++++ RECORDS PROVIDED

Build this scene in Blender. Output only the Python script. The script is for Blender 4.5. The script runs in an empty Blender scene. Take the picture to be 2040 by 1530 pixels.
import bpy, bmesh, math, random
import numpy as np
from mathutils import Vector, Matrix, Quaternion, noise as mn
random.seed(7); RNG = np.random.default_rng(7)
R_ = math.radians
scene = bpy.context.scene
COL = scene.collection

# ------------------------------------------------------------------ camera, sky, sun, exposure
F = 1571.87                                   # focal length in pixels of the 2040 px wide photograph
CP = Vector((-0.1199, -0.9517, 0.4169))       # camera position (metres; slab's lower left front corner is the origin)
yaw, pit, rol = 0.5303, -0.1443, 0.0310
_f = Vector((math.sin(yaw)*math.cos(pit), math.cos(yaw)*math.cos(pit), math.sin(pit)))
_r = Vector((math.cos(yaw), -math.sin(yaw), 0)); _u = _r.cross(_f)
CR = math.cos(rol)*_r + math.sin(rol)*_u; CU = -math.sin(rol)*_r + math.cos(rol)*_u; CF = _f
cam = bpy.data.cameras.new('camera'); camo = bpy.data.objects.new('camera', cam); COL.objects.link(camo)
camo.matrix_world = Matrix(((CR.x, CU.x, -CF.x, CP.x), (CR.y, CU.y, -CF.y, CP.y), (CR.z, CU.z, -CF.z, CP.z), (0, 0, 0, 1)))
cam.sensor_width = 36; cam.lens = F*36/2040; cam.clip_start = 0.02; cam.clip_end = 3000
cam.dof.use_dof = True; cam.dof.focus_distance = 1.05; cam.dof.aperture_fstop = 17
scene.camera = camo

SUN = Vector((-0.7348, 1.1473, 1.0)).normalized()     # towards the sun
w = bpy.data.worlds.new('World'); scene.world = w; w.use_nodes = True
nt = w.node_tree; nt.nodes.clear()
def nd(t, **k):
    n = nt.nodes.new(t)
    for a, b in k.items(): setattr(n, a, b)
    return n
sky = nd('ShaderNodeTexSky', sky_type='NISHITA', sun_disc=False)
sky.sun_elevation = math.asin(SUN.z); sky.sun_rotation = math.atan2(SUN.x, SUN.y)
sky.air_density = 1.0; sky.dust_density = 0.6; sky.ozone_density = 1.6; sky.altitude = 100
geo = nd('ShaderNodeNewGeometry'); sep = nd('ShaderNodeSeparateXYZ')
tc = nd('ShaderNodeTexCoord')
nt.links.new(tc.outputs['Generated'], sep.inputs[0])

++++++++
++++ RECORDS PROVIDED

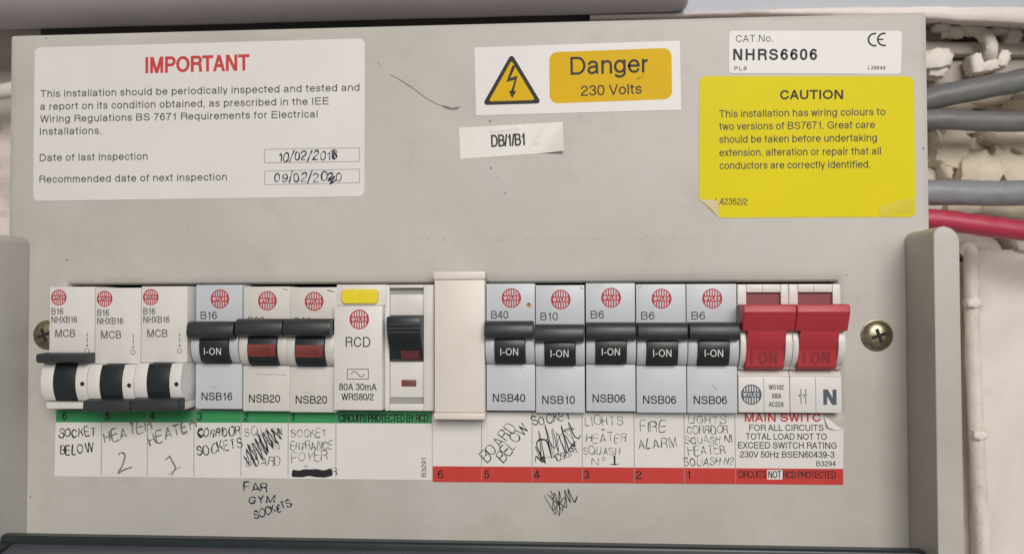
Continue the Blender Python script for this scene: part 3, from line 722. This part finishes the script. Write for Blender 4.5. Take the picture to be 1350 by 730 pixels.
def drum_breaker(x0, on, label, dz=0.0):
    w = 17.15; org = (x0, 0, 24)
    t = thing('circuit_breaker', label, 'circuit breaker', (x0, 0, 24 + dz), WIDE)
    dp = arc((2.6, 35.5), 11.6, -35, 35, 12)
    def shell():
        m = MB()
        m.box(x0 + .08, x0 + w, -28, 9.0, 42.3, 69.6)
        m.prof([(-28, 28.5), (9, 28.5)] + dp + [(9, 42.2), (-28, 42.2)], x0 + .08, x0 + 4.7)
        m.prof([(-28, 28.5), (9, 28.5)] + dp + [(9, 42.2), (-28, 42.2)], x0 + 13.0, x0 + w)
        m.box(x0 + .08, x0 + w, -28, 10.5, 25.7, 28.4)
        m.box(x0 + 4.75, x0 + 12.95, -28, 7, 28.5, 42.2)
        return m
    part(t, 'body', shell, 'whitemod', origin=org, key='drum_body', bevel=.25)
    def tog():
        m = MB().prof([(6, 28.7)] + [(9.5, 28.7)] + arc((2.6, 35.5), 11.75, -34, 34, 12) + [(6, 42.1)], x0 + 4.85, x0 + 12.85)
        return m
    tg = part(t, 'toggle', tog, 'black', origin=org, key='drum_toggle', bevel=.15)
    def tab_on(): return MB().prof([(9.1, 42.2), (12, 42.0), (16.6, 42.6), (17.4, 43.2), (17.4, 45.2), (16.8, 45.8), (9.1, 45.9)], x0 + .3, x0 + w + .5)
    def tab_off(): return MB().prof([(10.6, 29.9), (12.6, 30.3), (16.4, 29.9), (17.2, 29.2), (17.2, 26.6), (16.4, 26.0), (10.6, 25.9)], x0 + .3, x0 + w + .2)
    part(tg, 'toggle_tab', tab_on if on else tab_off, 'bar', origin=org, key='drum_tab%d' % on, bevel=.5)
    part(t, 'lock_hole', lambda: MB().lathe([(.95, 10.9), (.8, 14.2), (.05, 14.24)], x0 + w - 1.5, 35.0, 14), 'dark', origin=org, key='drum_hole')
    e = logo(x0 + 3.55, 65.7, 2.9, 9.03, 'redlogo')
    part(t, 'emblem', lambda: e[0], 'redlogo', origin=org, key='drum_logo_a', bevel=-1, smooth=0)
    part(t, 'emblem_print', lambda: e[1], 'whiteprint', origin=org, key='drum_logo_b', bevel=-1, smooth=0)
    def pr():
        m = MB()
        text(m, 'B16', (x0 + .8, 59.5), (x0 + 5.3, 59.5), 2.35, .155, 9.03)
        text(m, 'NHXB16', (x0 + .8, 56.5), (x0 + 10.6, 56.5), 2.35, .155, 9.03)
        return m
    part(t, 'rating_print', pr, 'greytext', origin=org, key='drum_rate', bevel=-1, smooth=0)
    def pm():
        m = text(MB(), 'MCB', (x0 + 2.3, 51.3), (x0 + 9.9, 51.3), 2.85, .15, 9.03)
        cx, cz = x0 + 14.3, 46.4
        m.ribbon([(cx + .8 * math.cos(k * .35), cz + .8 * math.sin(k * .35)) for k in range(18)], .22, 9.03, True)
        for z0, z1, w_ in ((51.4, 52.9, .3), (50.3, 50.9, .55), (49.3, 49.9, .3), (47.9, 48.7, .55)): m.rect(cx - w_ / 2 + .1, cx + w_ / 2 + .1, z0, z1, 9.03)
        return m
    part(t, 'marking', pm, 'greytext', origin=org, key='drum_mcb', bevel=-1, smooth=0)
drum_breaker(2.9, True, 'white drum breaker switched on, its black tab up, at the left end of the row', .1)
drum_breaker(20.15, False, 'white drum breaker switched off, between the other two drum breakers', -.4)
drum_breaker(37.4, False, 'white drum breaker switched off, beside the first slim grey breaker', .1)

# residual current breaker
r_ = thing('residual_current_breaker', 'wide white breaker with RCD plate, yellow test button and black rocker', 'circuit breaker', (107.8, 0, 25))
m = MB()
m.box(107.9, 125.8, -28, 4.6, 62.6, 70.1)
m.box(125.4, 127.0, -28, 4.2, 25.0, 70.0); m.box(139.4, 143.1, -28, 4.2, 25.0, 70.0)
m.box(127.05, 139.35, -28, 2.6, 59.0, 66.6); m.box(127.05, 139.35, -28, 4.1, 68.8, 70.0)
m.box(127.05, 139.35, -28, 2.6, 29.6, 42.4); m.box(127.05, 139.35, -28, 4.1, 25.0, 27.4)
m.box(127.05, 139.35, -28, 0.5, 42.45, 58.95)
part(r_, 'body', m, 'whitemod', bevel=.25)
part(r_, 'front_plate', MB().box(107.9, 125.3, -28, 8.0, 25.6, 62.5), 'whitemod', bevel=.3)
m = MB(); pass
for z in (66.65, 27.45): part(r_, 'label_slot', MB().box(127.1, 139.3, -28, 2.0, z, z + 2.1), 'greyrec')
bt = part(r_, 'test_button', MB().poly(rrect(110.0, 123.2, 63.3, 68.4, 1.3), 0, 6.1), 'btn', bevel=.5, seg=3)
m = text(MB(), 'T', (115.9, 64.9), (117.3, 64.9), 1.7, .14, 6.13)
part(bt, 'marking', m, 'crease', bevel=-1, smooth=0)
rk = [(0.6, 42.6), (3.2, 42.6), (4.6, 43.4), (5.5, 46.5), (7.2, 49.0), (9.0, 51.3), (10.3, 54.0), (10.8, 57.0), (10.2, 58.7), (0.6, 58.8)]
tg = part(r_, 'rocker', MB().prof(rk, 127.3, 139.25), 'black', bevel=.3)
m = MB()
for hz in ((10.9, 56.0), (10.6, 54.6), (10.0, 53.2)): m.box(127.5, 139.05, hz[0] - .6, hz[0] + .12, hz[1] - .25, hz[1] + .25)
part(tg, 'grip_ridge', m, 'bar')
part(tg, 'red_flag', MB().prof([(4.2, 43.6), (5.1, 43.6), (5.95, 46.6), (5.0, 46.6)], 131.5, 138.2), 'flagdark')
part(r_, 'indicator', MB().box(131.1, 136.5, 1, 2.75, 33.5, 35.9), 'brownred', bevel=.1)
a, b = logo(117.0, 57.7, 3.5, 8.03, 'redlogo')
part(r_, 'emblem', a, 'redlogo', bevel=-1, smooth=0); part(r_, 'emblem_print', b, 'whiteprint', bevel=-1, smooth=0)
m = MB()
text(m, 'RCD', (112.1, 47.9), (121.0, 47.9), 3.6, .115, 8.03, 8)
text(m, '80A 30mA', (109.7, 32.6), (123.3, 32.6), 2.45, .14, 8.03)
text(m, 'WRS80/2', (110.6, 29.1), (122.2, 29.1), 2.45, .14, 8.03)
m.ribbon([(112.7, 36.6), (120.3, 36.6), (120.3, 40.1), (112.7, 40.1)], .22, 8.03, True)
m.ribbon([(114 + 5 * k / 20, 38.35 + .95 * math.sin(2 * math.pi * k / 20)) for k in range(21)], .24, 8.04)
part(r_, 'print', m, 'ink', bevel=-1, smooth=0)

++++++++

YOUR OBJECTIVE:
Give back only a number, the number of lines where the string "Take" occurs.

THE COMPLETED TASK:
2